The James A. Garfield High School Hall of Fame returns.  Honorees in this year’s class total six, with one a holdover from a previous flight who will finally face the music (Fight Song, anyone?)after being deferred  from a previous ceremony.
Who are these worthy individuals?  Read on.
First up : Daniel James Gallagher, Class of 1970.  Dan made his mark in three sports, baseball, wrestling and football.  Baseball had the shortest run (ha), with appearances on the Crestwood Hot Stove All-Star teams in ’63 & ’64 and Garfield varsity ball in his freshman year.  Work in the family business intervened and Dan’s time was then limited to wrestling and football.
Some limits!  Dan wrestled–and lettered–in his freshman, sophomore and senior years in four different weight classes (junior year went to work), placing 4th in the county in 1967 & 1970.  Football was his real passion and it showed.  His junior high team (nobody had middle schools then) was undefeated.  He played on the freshman team (Yes, there was a separate freshman team ), then earned three varsity letters.  The 1969 season saw ten G-Men placed on the county squad, with Dan Gallagher as 1st team defensive middle guard (alongside Jack Lambert, of Steeler fame).  The Record-Courier recognized Dan on its all-star team and he picked up a trophy for “Most Improved “.Dan then spent seven years in the Army National Guard, serving stateside as the Viet Nam era ended.
The Soap Box Derby in Portage County owes much to Dan’s involvement.  He led the push to stage the event in Mantua and smiled to see his children–Shannon, 4th place in international competition, Tyler, World Title in 2005–and neighbor RickiLea Murphy bring home honors.

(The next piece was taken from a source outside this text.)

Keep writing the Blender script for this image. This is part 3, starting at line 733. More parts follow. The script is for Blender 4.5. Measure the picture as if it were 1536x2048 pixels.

What does he do for fun?  Well, guess how the National Honor Society got the rock placed in front of the high school building.  Guess who competed–at age 43–and took first place in his age class in the Badger Open Wrestling Tournament at 167 lbs.  And he still runs the family business ( twenty years in the student employment program).  Worthy of recognition in many areas.
Chronologically, next comes Gary Brunn, Class of 1973.  Gary was nominated by friend and team-mate Mike Paul, who played with him on the Hot Stove baseball team, mostly Freedom boys, which rode Gary’s pitching abilities to become state qualifiers.  Gary set a school rushing record–since surpassed– in football, earned a total of 12 letters (football, baseball, basketball, wrestling) , was named to the all-county team in football, played on county championship teams in football and basketball.  Moving on to college, Gary played defensive middle guard for the feared Bearcats of Cincinnati and achieved recognition by the Cincinnati Enquirer and Post  as a player who was “coming of age”, “one to watch”
Instead of taking that route, Gary went into business, eventually operating his own construction company in the Cincinnati area.  Too soon, the hazards of the construction industry brought an end to his career.  He died in an industrial accident on March 26, 1999.  He was forty-four years old.  Gone but not forgotten, he will be honored at this year’s Hall of Fame ceremonies.